Goblin: The Wolf & The Well Book Signing with Eric Grissom at Howling Woods Farm
October 12, 2024
You may already know that Will Perkins and Eric Grissom‘s Goblin comics (published by Dark Horse) are among some of my all-time favorite stories. Not just comic book stories. Any story. If you’d like to learn more about why, read my book review on Goblin volume two, The Wolf and the Well.
I’ve been to a book signing events, mostly when I know the creators on some personal level even if only internet-acquainted. I did go to one as an unacquainted fan having met the author (Susan Wittig Albert) before, but I read her books and newsletters. Plus, there’s all the experience I’ve had meeting creators at comic conventions and through podcasting. None of those events were as cool as this one.
I know Eric Grissom; his partner on Goblin, Will; and basically their families—are more imaginative thinkers and dreamers than I could ever be. They take those dreams and actually get them made. Therefore, it should not have shocked me that Eric would come up with the idea of having a book signing at a wolf preserve because one of Goblin’s main characters is a white wolf named Fish-Breath.

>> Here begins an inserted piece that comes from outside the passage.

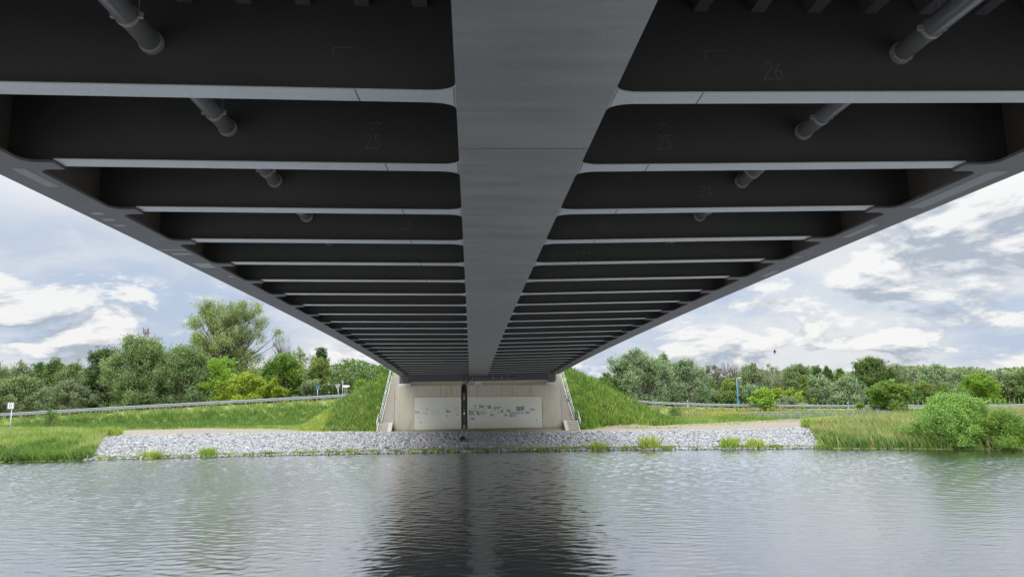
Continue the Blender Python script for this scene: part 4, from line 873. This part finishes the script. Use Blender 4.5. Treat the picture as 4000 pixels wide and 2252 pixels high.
TREES = [
('willow_tree',-80.7,124,3.8,12.3,'round','olive',1,'grey-green willow cut by the left edge of the photo'),
('willow_tree',-80.8,130,4.4,12.6,'round','grey',1,'grey willow with a rounded top, second tree from the left edge'),
('alder_tree',-81.2,136,2.9,12.6,'round','dark',0.8,'narrow dark alder between two grey willows at the far left'),
('alder_tree',-76.1,132,3.8,13.2,'round','mid',1,'pointed green alder rising above the grey willows on the far left'),
('willow_tree',-69.3,126,5.1,12.1,'round','olive',1.1,'broad olive willow left of the dark green alder'),
('willow_shrub',-73.2,118,8.0,9.6,'bush','olive',1.2,'low spreading olive willow shrub right behind the sign marked D'),
('willow_shrub',-65.5,117,7.3,8.8,'bush','grey',1.1,'low grey willow shrub standing in front of the olive willow'),
('alder_tree',-62.3,122,5.5,14.1,'round','dark',1.2,'dark green alder left of the big grey-green willow'),
('willow_tree',-54.4,119,9.7,16.0,'round','willow',1.6,'big many-lobed grey-green willow with the lattice mast behind it'),
('willow_tree',-46.9,117,8.6,14.1,'round','willow2',1.4,'broad grey-green willow to the right of the biggest willow, below the tall open tree'),
('poplar_tree',-46.2,135,16.7,24.2,'open','poplar',1.5,'tall airy poplar with sky showing through, the highest tree in view'),
('maple_tree',-40.3,116,5.0,12.0,'round','lime2',1,'fresh green maple under the tall airy poplar'),
('maple_tree',-36.0,112,7.8,9.2,'bush','lime',1.3,'bright yellow-lime maple bush just above the left guardrail'),
('maple_tree',-31.5,113,4.5,8.3,'bush','lime',0.9,'small yellow-lime maple bush beside the round green maple'),
('field_maple_tree',-31.0,118,6.9,12.6,'round','green',1.3,'round deep-green maple with bare twigs sticking out behind it'),
('dead_tree',-32.9,124,3.2,14.9,'bare','bark',1,'leafless tree whose bare twigs rise above the round green maple'),
('birch_tree',-30.0,126,3.9,14.1,'open','poplar',0.7,'thin open birch between the round maple and the pointed poplar'),
('poplar_tree',-28.1,132,3.7,14.8,'column','dark',1,'pointed narrow poplar nearest the embankment on the left'),
('willow_tree',-25.7,121,4.2,11.9,'round','yolive',1,'yellowish willow standing in front of the pointed poplar'),
('willow_shrub',-25.2,114,5.1,8.1,'bush','grey',1,'rounded grey willow shrub behind the small blue road sign'),
('elder_shrub',-21.7,117,5.4,9.6,'bush','elder',1.2,'elder shrub dotted with cream flower heads, behind the direction sign'),
('hazel_shrub',-19.2,122,2.8,8.1,'bush','lime2',0.7,'small light-green shrub peeping over the grassy slope left of the bridge'),
('willow_shrub',22.2,112,3.6,8.2,'round','mid',0.8,'small green tree at the edge of the right-hand grassy slope'),
('silver_poplar_tree',28.2,114,9.5,12.1,'wind','silver',1.7,'large wind-blown silver poplar nearest the bridge on the right'),
('silver_poplar_tree',33.6,118,4.5,11.7,'wind','silver',1,'tall silver poplar in the middle of the wind-blown trio'),
('silver_poplar_tree',37.0,116,6.4,10.4,'wind','silver',1.3,'rightmost and lowest of the wind-blown silver poplar trio'),
('birch_tree',45.2,128,3.4,10.0,'sparse','brownleaf',0.8,'thin birch with sparse leaves right of the silver poplars'),
('dead_tree',48.7,130,4.6,9.9,'bare','bark',1,'bare brown-twigged tree above the green birches left of the blue lamp post'),
('birch_tree',41.1,117,3.1,7.1,'round','mid',0.9,'low green birch next to the silver poplars'),
('birch_tree',44.4,118,3.5,6.9,'round','yolive',0.9,'low yellowish birch just left of the blue lamp post'),
('willow_shrub',47.3,117,3.7,6.3,'bush','silver',0.9,'pale willow shrub just right of the blue lamp post'),
('willow_tree',51.7,126,6.0,9.9,'round','grey',1.3,'grey-green rounded willow above and right of the blue lamp post'),
('birch_tree',57.7,130,3.8,10.2,'open','greyleaf',0.9,'airy pale birch between two rounded willows'),
('willow_tree',61.3,128,6.2,9.7,'round','willow2',1.2,'dark rounded willow above the lime-green shrubs'),
('poplar_tree',68.3,134,3.4,9.8,'column','dark',0.9,'left one of the dark poplar tops behind the silver willows'),
('poplar_tree',71.6,136,3.0,9.6,'column','dark',0.9,'middle one of the dark poplar tops behind the silver willows'),
('poplar_tree',73.2,134,3.3,9.0,'column','green',0.9,'right green one of the poplar tops behind the silver willows'),
('birch_tree',56.3,115,2.5,7.5,'cone','yolive',0.9,'narrow pointed birch with a white stem beside the lime shrubs'),
('silver_willow_tree',60.3,117,4.9,7.5,'wind','silver',1.2,'broad silver willow left of the pair behind the white cabinet'),
('silver_willow_tree',64.8,116,6.6,7.1,'wind','silver',1.3,'broad silver willow on the right of the pair beside the lone meadow tree'),
('maple_tree',48.4,108,3.0,5.2,'bush','lime',0.9,'lime-green maple shrub next to the bush on the guardrail'),
('maple_tree',50.9,108,2.8,5.2,'bush','lime',0.9,'lime-green maple shrub beside the narrow birch'),
('willow_shrub',49.1,106,4.9,3.9,'bush','grey',0.9,'low grey willow shrub in front of the lime-green maple shrubs'),
('oak_tree',78.5,132,8.2,11.0,'round','darkolive',1.4,'tall dark oak, highest tree on the right, behind the lone meadow tree'),
('ash_tree',85.9,134,5.6,9.8,'open','greyleaf',0.9,'thin-crowned ash right of the tall dark oak'),
('birch_tree',76.5,118,3.2,5.7,'round','mid',0.9,'small green birch right behind the lone meadow tree'),
('birch_tree',79.4,118,3.3,6.1,'round','yolive',0.9,'small olive birch left of the big riverside willow bush'),
('silver_poplar_tree',88.2,126,8.0,9.2,'wind','silver',1.3,'silver poplar rising behind the big riverside willow bush'),
('birch_tree',81.9,117,4.6,5.6,'cone','yolive',1,'yellowish birch in front of the silver poplar behind the riverside bush'),
('maple_tree',92.0,122,6.4,7.4,'round','lime2',1.2,'light green maple right of the silver poplar'),
('willow_tree',98.1,124,4.5,7.8,'round','grey',1,'grey willow near the right edge of the photo'),
('alder_tree',100.9,122,6.3,7.5,'round','mid',1.1,'green alder cut by the right edge of the photo'),
('willow_shrub',42.3,99,3.4,5.3,'bush','lime2',1,'light green willow shrub growing through the right-hand guardrail'),
('meadow_tree',56.1,91,6.1,6.0,'lone','green',1.3,'lone broad-crowned green tree standing in the meadow before the guardrail'),
]
for t_ in TREES: tree(*t_)
tree('willow_bush', 38.5, 54.0, 5.9, 4.5, 'bush', 'bush', 1.5, 'big rounded green willow bush overhanging the water on the right bank', .13, 1500)
tree('willow_bush', 40.9, 51.8, 4.0, 3.0, 'bush', 'green', 1.4, 'lower spreading willow bush near the right edge beside the big riverside bush', .13, 1400)
tree('willow_bush', 43.6, 50.6, 3.6, 2.6, 'bush', 'mid', 1.3, 'leafy bush cut by the right edge of the photo at the waterline', .13, 1200)
for i, (x, y, wd, zt, lab) in enumerate(((-51.2, 88.7, 1.5, 4.3, 'small bush growing through the left guardrail near the sign marked D'), (27.5, 93, 2.4, 2.9, 'small round shrub in the meadow at the foot of the right-hand slope'))):
    tree('small_shrub', x, y, wd, zt, 'bush', 'mid', 1.2, lab, .18, 240)
# far wood closing the gaps between the nearer trees
def wood(name, x0, x1, y0, y1, zl, zh, n, mat, label):
    x = rng.uniform(x0, x1, n); y = rng.uniform(y0, y1, n); hmax = zl+(zh-zl)*(.5+.28*np.sin(x*.21)+.22*np.sin(x*.53+2)); z = gz(x, y)+hmax*rng.uniform(0, 1, n)**.8
    v, f = leafquads(np.stack([x, y, z], 1), .55, .36, .4); tag(mesh_np(name, v, f, mat), label, 'wood', kind='stuff')
wood('distant_wood', -110, -12, 140, 150, 8, 11, 60000, LM['mid'], 'green wood closing the gaps behind the trees on the left')
wood('distant_wood', 24, 130, 139, 149, 6, 8, 60000, LM['olive'], 'olive-green wood closing the gaps behind the trees on the right')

Howling Woods Farm isn’t like other sanctuaries I’ve been too. I’m not that far from the Lakota Wolf Preserve in New Jersey right on the border of the Delaware Water Gap. I think I’ve been there twice. I also got to visit the Wolf Sanctuary of PA while spending a weekend in Lancaster. Howling Woods Farm is the forever home for hybrid canines which are illegal to own in certain states like New York. Because New Jersey has different laws, when a hybrid wolf-dog or coy-dog is captured, they might end up at Howling Woods or a sanctuary like it. The other refuges I mentioned take in wolves and other wildlife that are not hybrids; they require a different permit and cannot have hands-on education like Howling Woods Farm provides.
If it hadn’t been about 100°F in bright sun and a setting where I wasn’t allowed to carry my parasol or even wear a hat *gasp* — it might have been hard for me to leave for the long drive home.